Tanto el sacerdote como el levita están como anestesiados e insensibles ante el dolor ajeno y no se sienten vinculados al herido. Así es buena parte de los sistemas educativos fundamentados en una cultura del bienestar y el mercantilismo, que ignora el compromiso educativo para incluir a los pobres en el discurso y la práctica educativos.
El samaritano tiene una mirada creyente de la realidad. Ante todo, ve en el herido una persona con una dignidad que está necesitada de ayuda. No se cuestiona sobre su raza, su nacionalidad y su religión. El herido es una persona con dignidad, la misma imagen de Dios herida por el pecado. Jesús lo explica con claridad: «Lo que hicisteis a uno de estos más pequeños a mí me lo hicisteis» (Mt 25,4). El «excluido» –hambriento, sediento, enfermo, encarcelado– es la misma presencia de Jesús en el mundo.
Los evangelistas recogen la mirada compasiva de Jesús en muchas ocasiones. Jesús miró conmovido a la viuda que lloraba por su hijo único. Jesús miró a la multitud y se compadeció, porque «estaban como ovejas sin pastor»; miró al ciego que estaba en el borde del camino y enseñó a nunca ser sordos ante los hermanos que están al margen; miró a Pedro con amor cuando lo negó y miró a su madre desde la cruz, y desde allí nos confió a su cuidado.

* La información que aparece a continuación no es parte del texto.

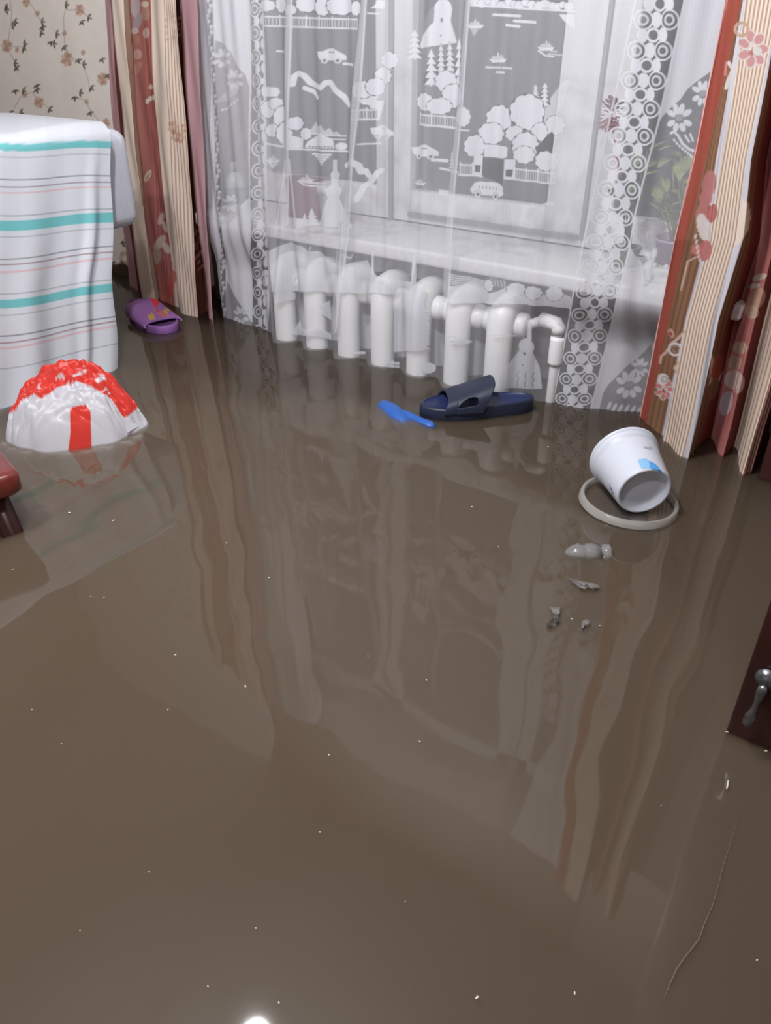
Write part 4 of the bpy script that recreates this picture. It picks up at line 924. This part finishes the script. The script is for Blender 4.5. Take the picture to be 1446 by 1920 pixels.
vd = (Vector(bb_) - Vector((0, 0, H))).normalized()
axd = (Vector(Rv) * .507 - Vector(Uv) * .863) * .66 - vd * .75; axd.normalize()
print('bucket axis', axd)
Lb = .118; ro = bb_ - axd * Lb                                          # rim centre
bk = empty('bucket', bb_, 'white plastic food bucket lying on its side by the right drape', 'bucket')
bm = bmesh.new()
rimr, basr = .0665, .0525
prof = [(rimr * .95, .001), (rimr + .0015, 0), (rimr + .0035, .002), (rimr + .0035, .0065), (rimr + .001, .008), (rimr - .001, .010), (rimr - .001, .016), (rimr + .0005, .017), (rimr + .0005, .020), (rimr - .0025, .0215)]
prof += [(rimr - .0025 + (basr - rimr + .0025) * t, .0215 + (Lb - .0245) * t) for t in np.linspace(.08, 1, 9)] + [(basr - .001, Lb - .001), (basr - .003, Lb), (basr - .006, Lb - .001), (basr - .0085, Lb - .010), (basr - .019, Lb - .011), (basr - .021, Lb - .0105), (0, Lb - .0105)]
A_, B_, X_ = lathe(bm, prof, ro, axd, 64)
lathe(bm, [(rimr * .95, .001), (rimr - .005, .03), (basr - .003, Lb - .014), (0, Lb - .014)], ro, axd, 64)
bwm = mat('white_bucket_plastic', (.68, .71, .80), .35, .4)
from_bm('bucket_body', bm, bwm, bk)
def on_bucket(u, v):
    """point on the cone wall seen at a pixel"""
    r = Vector(ray(u, v)).normalized(); o = Vector((0, 0, H)); best = None
    for k in range(0, 1600):
        p = o + r * (1.35 + k / 2500.0); h = (p - ro).dot(axd); rad_ = (p - ro - axd * h).length
        if 0 < h < Lb and rad_ < (rimr - .0025) + (basr - rimr + .0025) * max(0, (h - .0215) / (Lb - .0245)) + .0008: return p
    return None
def sticker(name, pxs, m, parent):
    us = [p[0] for p in pxs]; vs = [p[1] for p in pxs]; n = 22; bm = bmesh.new(); G = {}
    def inside(x, y):
        r = False
        for (x0, y0), (x1, y1) in zip(pxs, pxs[1:] + pxs[:1]):
            if (y0 > y) != (y1 > y) and x < (x1 - x0) * (y - y0) / (y1 - y0) + x0: r = not r
        return r
    def at(i, j):
        if (i, j) not in G:
            p = on_bucket(min(us) + (max(us) - min(us)) * i / n, min(vs) + (max(vs) - min(vs)) * j / n); G[i, j] = bm.verts.new(p) if p else None
        return G[i, j]
    for i in range(n):
        for j in range(n):
            if inside(min(us) + (max(us) - min(us)) * (i + .5) / n, min(vs) + (max(vs) - min(vs)) * (j + .5) / n):
                q = [at(i, j), at(i + 1, j), at(i + 1, j + 1), at(i, j + 1)]
                if all(q): bm.faces.new(q)
    if len(bm.faces): from_bm(name, bm, m, parent)
    else: bm.free()
blue1, blue2 = mat('pale_blue_print', C(140, 190, 232), .4), mat('blue_print', C(84, 158, 224), .4)
sticker('label_print', [(1196, 862), (1204, 860), (1213, 860), (1218, 865), (1219, 878), (1210, 878), (1203, 878), (1199, 870)], blue1, bk)
sticker('label_print', [(1217, 864), (1224, 866), (1231, 871), (1236, 877), (1241, 884), (1243, 890), (1236, 885), (1228, 881), (1219, 878)], blue2, bk)
sticker('label_print', [(1206, 838), (1214, 837), (1222, 838), (1224, 842), (1216, 842), (1210, 840)], mat('grey_print', C(168, 172, 184), .5), bk)
sticker('label_print', [(1141.5, 906), (1145, 912), (1149, 922), (1151.5, 930), (1149, 926), (1145, 917)], mat('dark_blue_print', C(96, 122, 160), .5), bk)

# ================================================================== CLEAR PLASTIC SCRAPS
shard = clear_mat('clear_bottle_plastic', .20, (.92, .92, .94), 1.6, .10)
a, b = atz(1060, 1033, .002), atz(1137, 1033, .002); d = b - a
bm = bmesh.new(); lathe(bm, [(.004, 0), (.008, .004), (.013, .012), (.0185, .024), (.0165, .027), (.019, .030), (.0165, .033), (.0195, .037), (.019, .05), (.0175, .062), (.011, .064), (.011, .066), (.018, .068), (.0185, .076), (.0165, .080)], a - Vector((0, 0, .006)), d, 26)
for v in bm.verts:
    v.co += Vector((0, 0, .0035)) * mnoise.noise(v.co * 110)
tag(from_bm('plastic_bottle', bm, shard), 'clear crushed plastic bottle floating just below the white bucket', 'bottle')
def scrap(name, pix, label, seed, h=.008):
    rnd = random.Random(seed); n = len(pix); bm = bmesh.new()
    cx = sum(p[0] for p in pix) / n; cy = sum(p[1] for p in pix) / n; rings = []
    for k in (1, .75, .5, .25):
        rings.append([bm.verts.new(atz(cx + (u - cx) * k, cy + (v - cy) * k, (-.002 if k == 1 else h * (1 - k) + rnd.uniform(-.5, 1) * h * .5))) for u, v in pix])
    for A, B in zip(rings, rings[1:]):
        for j in range(n): bm.faces.new((A[j], A[(j + 1) % n], B[(j + 1) % n], B[j]))
    bm.faces.new(rings[-1]); return tag(from_bm(name, bm, shard, smooth=False), label, 'scrap')
scrap('plastic_scrap', [(1062, 1084), (1074, 1086), (1090, 1089), (1108, 1092), (1124, 1097), (1126, 1104), (1116, 1107), (1108, 1102), (1096, 1107), (1084, 1103), (1076, 1096)], 'ragged clear plastic scrap floating below the crushed bottle', 2)
scrap('plastic_scrap', [(1030, 1136), (1038, 1139), (1052, 1138), (1053, 1148), (1048, 1152), (1049, 1164), (1043, 1176), (1030, 1175), (1023, 1171), (1033, 1163), (1039, 1152)], 'shiny upright clear plastic scrap, leftmost of the scraps below the bottle', 5, .012)
scrap('plastic_scrap', [(1093, 1163), (1103, 1161), (1109, 1168), (1104, 1173), (1096, 1174), (1091, 1181), (1089, 1172)], 'smallest clear plastic scrap right of the shiny one', 9, .006)

# ================================================================== STOOL
stw = mat('red_brown_varnish', C(108, 42, 36, 1.0), .3, .5, bump=.03, vary=.25, scale=18, coat=.3); stl = mat('dark_red_brown_leg', C(60, 26, 22), .35, .5, vary=.2, scale=20)
zt = .128; cr_ = atz(33, 884, zt); d1 = (atz(0, 846, zt) - cr_); d1.z = 0; d1.normalize(); d2 = Vector((-d1.y, d1.x, 0))
if d2.dot(atz(0, 893, zt) - cr_) < 0: d2 = -d2
stool = empty('stool', atz(0, 960, 0), 'dark red wooden stool standing in the water at the left edge', 'stool')
def rr_poly(o, a, b, la, lb, r, z, n=8):
    pts = []
    for cx, cy, a0 in ((r, r, math.pi), (la - r, r, 1.5 * math.pi), (la - r, lb - r, 0), (r, lb - r, .5 * math.pi)):
        for k in range(n + 1):
            t = a0 + k / n * math.pi / 2; pts.append(o + a * (cx + r * math.cos(t)) + b * (cy + r * math.sin(t)) + Vector((0, 0, z)))
    return pts
o0 = Vector((cr_.x, cr_.y, 0)) - (d1 + d2) * .0035
bm = bmesh.new(); R0 = None
for ins, z in ((.006, zt - .044), (0, zt - .038), (0, zt - .008), (.003, zt - .003), (.009, zt)):
    r_ = [bm.verts.new(p) for p in rr_poly(o0 + (d1 + d2) * ins, d1, d2, .30 - 2 * ins, .30 - 2 * ins, .022, z)]
    if R0:
        for j in range(len(r_)): bm.faces.new((R0[j], R0[(j + 1) % len(r_)], r_[(j + 1) % len(r_)], r_[j]))
    else: bm.faces.new(r_[::-1])
    R0 = r_
bm.faces.new(R0); from_bm('seat', bm, stw, stool)
for i, j in ((0, 0), (1, 0), (0, 1), (1, 1)):
    top = o0 + d1 * (.045 + .21 * i) + d2 * (.045 + .21 * j); bot_ = top + d1 * (.035 if i else -.035) + d2 * (.035 if j else -.035)
    bm = bmesh.new(); A, B = [], []
    for sx, sy in ((-1, -1), (1, -1), (1, 1), (-1, 1)):
        A.append(bm.verts.new(bot_ + d1 * sx * .019 + d2 * sy * .019 + Vector((0, 0, ZF)))); B.append(bm.verts.new(top + d1 * sx * .019 + d2 * sy * .019 + Vector((0, 0, zt - .04))))
    bm.faces.new(A[::-1]); bm.faces.new(B)
    for k in range(4): bm.faces.new((A[k], A[(k + 1) % 4], B[(k + 1) % 4], B[k]))
    bmesh.ops.bevel(bm, geom=bm.edges[:], offset=.003, segments=2, affect='EDGES'); from_bm('leg', bm, stl, stool)
for i in range(2):
    bm = bmesh.new(); p = o0 + Vector((0, 0, .012))
    tube(bm, [p + d1 * .05 + d2 * (.04 + .22 * i), p + d1 * .25 + d2 * (.04 + .22 * i)] if i else [p + d1 * .045 + d2 * .05, p + d1 * .045 + d2 * .25], .010, 10); from_bm('stretcher', bm, stl, stool)

# ================================================================== CABINETS AT THE RIGHT
cabm = mat('dark_mahogany', C(52, 22, 20), .3, .5, bump=.03, vary=.35, scale=9, coat=.2)
c0 = atz(1362, 1370, 0)
cab = empty('cabinet', (c0.x + .3, c0.y + .25, ZF), 'tall dark mahogany cabinet in the lower right corner', 'cabinet')
boxes('body', [((c0.x, c0.y + .02, ZF), (c0.x + .62, c0.y + .42, 1.25))], cabm, cab, .003)
dr = boxes('door', [((c0.x, c0.y, ZF + .06), (c0.x + .305, c0.y + .0195, 1.24))], cabm, cab, .003)
boxes('door', [((c0.x + .312, c0.y, ZF + .06), (c0.x + .62, c0.y + .0195, 1.24))], cabm, cab, .003)
pew = mat('aged_pewter', C(120, 122, 126), .32, .5, bump=.15, vary=.35, scale=80, metal=.9)
h0 = aty(1436, 1277, c0.y - .008); bm = bmesh.new()
lathe(bm, [(0, -.012), (.006, -.0115), (.009, -.008), (.0125, -.006), (.0145, -.001), (.0145, .0), (.012, .002)][::-1], (h0.x, c0.y - .002, h0.z), (0, 1, 0), 28)
lathe(bm, [(0, 0), (.004, .001), (.0062, .006), (.0065, .012), (.0048, .018), (.0058, .021), (.004, .025), (.0034, .033), (.0042, .042), (.0064, .050), (.0074, .054), (.0060, .058), (.0072, .061), (.006, .066), (.003, .070), (0, .071)], (h0.x + .0005, c0.y - .014, h0.z - .002), (-.05, -.08, -1), 22)
hd = from_bm('handle', bm, pew, None); hd.parent = dr; hd['label'] = 'aged pewter drop handle'
hd.matrix_parent_inverse = Matrix.Identity(4)
ch_ = boxes('chest', [((-.172, 1.60, ZF), (.5, 1.80, .62))], mat('dark_chest_wood', C(58, 26, 22), .5, .4, vary=.3, scale=10), None, .004)
tag(ch_, 'dark brown wooden chest in shadow to the right of the right drape', 'chest')

# ================================================================== FLOATING BITS
crm = mat('pale_crumb', C(214, 206, 194), .6)
spots = [(1028, 838, 5), (130, 961, 5), (213, 976, 5), (460, 1287, 6), (505, 1083, 4), (885, 950, 4), (935, 1025, 3), (1363, 1372, 5), (1437, 1408, 6), (895, 1870, 8), (329, 1228, 4), (800, 1275, 4), (315, 1330, 4), (1078, 1862, 6), (1072, 1160, 4), (425, 1018, 4), (170, 1118, 3), (280, 1635, 4), (617, 1415, 4), (523, 1880, 5), (480, 1740, 3), (1420, 1800, 5), (787, 1390, 4), (760, 1690, 3), (115, 1395, 3), (195, 1120, 3), (1125, 1173, 3), (24, 1068, 3), (1300, 852, 3), (600, 1560, 3), (150, 1745, 3), (390, 1850, 4), (1240, 1510, 3), (60, 1330, 3), (690, 1230, 3)]
CRUMB = {(1028, 838): 'pale crumb floating left of the white bucket', (130, 961): 'bright crumb floating right of the stool leg', (213, 976): 'small upright crumb in the reflection of the towel, right of the stool',
         (1363, 1372): 'crumb touching the corner of the dark cabinet', (1437, 1408): 'crumb lying against the front of the dark cabinet', (1300, 852): 'crumb at the foot of the right drape',
         (1072, 1160): 'yellowish crumb between the two lowest clear plastic scraps', (1125, 1173): 'crumb just right of the smallest plastic scrap', (24, 1068): 'crumb below the stool at the left edge',
         (895, 1870): 'largest crumb, at the bottom edge of the water', (460, 1287): 'lone bright crumb in the middle of the water, left half', (1420, 1800): 'crumb right of the long grey thread'}
for u, v, s_ in spots:
    p = atz(u, v, .001); bm = bmesh.new(); bmesh.ops.create_icosphere(bm, subdivisions=1, radius=1)
    px = FPX / ((Vector(p) - Vector((0, 0, H))).dot(Vector(Fv))); r_ = s_ * .45 / px; a = random.uniform(0, 3)
    for vv in bm.verts:
        q = vv.co * random.uniform(.75, 1.15); x, y = q.x * 1.5, q.y * .8; vv.co = Vector((x * math.cos(a) - y * math.sin(a), x * math.sin(a) + y * math.cos(a), q.z * .5)) * r_
    o = from_bm('crumb', bm, crm); o.location = p
    own = CRUMB.get((u, v))
    if own: tag(o, own, 'crumb', 'crumbs floating on the water')
    else: tag(o, 'tiny pale crumb floating on open brown water away from other things', 'crumb', 'crumbs floating on the water')
bm = bmesh.new(); tube(bm, [atz(u, v, .0004) for u, v in ((1366, 1463), (1365, 1472), (1363, 1479))], .0010, 6)
tag(from_bm('splinter', bm, crm), 'short pale splinter floating near the dark cabinet', 'splinter')
bm = bmesh.new(); pts = [(1388, 1520), (1372, 1575), (1356, 1625), (1346, 1665), (1336, 1700), (1322, 1730), (1312, 1760), (1300, 1776), (1284, 1796), (1270, 1816), (1258, 1842), (1245, 1872)]
tube(bm, [atz(u, v, .0) for u, v in pts], [.0002, .0003, .0004, .0004, .0005, .0006, .0008, .0009, .0008, .0008, .0006, .0003], 6)
tag(from_bm('thread', bm, mat('grey_thread', C(108, 94, 84, 1.0), .8)), 'long thin greyish thread floating at the lower right', 'thread')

La mirada de Jesús va más allá de las apariencias. Es una mirada que nace de un corazón limpio, sin ideologías exclusivas ni rivalidades. Es una mirada compasiva.
Decía Valle-Inclán que «las cosas no son como las vemos, sino como las recordamos» 19. Para tener consistencia, la mirada sobre la realidad se transforma en relato, en memoria. Es interesante recordar cómo los griegos, para mencionar el concepto de «verdad», hacían uso del término alétheia, que literalmente significa el «no olvido», es decir, el recuerdo. Y, si no hay recuerdo, las cosas, las personas, son, pero no existen para nosotros.
La narrativa bíblica no solo cuenta la historia de una liberación; también hay una memoria de las víctimas y de la reivindicación de sus derechos pendientes. Es necesario hacer memoria del sufrimiento de las víctimas, precisamente porque sus derechos no pueden quedar en el olvido, sino que deben ser reparados en el futuro.